── Task inputs ──
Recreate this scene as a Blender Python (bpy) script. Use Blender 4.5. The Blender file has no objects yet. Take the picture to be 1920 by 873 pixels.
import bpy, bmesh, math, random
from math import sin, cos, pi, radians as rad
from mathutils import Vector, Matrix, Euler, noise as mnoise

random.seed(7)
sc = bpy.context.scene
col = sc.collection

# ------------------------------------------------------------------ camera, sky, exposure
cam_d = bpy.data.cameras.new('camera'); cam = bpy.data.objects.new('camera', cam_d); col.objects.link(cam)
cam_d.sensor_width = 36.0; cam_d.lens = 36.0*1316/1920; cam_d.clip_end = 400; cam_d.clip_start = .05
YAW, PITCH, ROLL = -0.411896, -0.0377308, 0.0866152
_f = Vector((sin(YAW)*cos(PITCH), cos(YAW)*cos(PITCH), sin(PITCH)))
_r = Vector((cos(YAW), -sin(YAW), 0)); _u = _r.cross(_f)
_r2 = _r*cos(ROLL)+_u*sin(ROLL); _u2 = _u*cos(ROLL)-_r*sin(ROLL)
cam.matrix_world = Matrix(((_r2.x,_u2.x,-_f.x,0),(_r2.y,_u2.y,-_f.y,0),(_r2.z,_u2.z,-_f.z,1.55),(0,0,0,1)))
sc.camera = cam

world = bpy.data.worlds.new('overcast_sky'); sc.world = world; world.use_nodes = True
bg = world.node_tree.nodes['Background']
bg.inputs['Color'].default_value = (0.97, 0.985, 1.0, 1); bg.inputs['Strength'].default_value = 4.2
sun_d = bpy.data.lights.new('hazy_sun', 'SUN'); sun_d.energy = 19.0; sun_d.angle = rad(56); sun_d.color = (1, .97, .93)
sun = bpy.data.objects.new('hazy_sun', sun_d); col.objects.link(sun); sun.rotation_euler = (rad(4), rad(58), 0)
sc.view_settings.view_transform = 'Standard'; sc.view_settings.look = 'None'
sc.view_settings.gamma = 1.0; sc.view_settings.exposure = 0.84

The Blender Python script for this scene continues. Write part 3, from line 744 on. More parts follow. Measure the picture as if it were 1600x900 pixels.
───
Your instructions: Copy down the whole of the data above, matching it exactly.

Correct answer:
Recreate this scene as a Blender Python (bpy) script. Use Blender 4.5. The Blender file has no objects yet. Take the picture to be 1920 by 873 pixels.
import bpy, bmesh, math, random
from math import sin, cos, pi, radians as rad
from mathutils import Vector, Matrix, Euler, noise as mnoise

random.seed(7)
sc = bpy.context.scene
col = sc.collection

# ------------------------------------------------------------------ camera, sky, exposure
cam_d = bpy.data.cameras.new('camera'); cam = bpy.data.objects.new('camera', cam_d); col.objects.link(cam)
cam_d.sensor_width = 36.0; cam_d.lens = 36.0*1316/1920; cam_d.clip_end = 400; cam_d.clip_start = .05
YAW, PITCH, ROLL = -0.411896, -0.0377308, 0.0866152
_f = Vector((sin(YAW)*cos(PITCH), cos(YAW)*cos(PITCH), sin(PITCH)))
_r = Vector((cos(YAW), -sin(YAW), 0)); _u = _r.cross(_f)
_r2 = _r*cos(ROLL)+_u*sin(ROLL); _u2 = _u*cos(ROLL)-_r*sin(ROLL)
cam.matrix_world = Matrix(((_r2.x,_u2.x,-_f.x,0),(_r2.y,_u2.y,-_f.y,0),(_r2.z,_u2.z,-_f.z,1.55),(0,0,0,1)))
sc.camera = cam

world = bpy.data.worlds.new('overcast_sky'); sc.world = world; world.use_nodes = True
bg = world.node_tree.nodes['Background']
bg.inputs['Color'].default_value = (0.97, 0.985, 1.0, 1); bg.inputs['Strength'].default_value = 4.2
sun_d = bpy.data.lights.new('hazy_sun', 'SUN'); sun_d.energy = 19.0; sun_d.angle = rad(56); sun_d.color = (1, .97, .93)
sun = bpy.data.objects.new('hazy_sun', sun_d); col.objects.link(sun); sun.rotation_euler = (rad(4), rad(58), 0)
sc.view_settings.view_transform = 'Standard'; sc.view_settings.look = 'None'
sc.view_settings.gamma = 1.0; sc.view_settings.exposure = 0.84

The Blender Python script for this scene continues. Write part 3, from line 744 on. More parts follow. Measure the picture as if it were 1600x900 pixels.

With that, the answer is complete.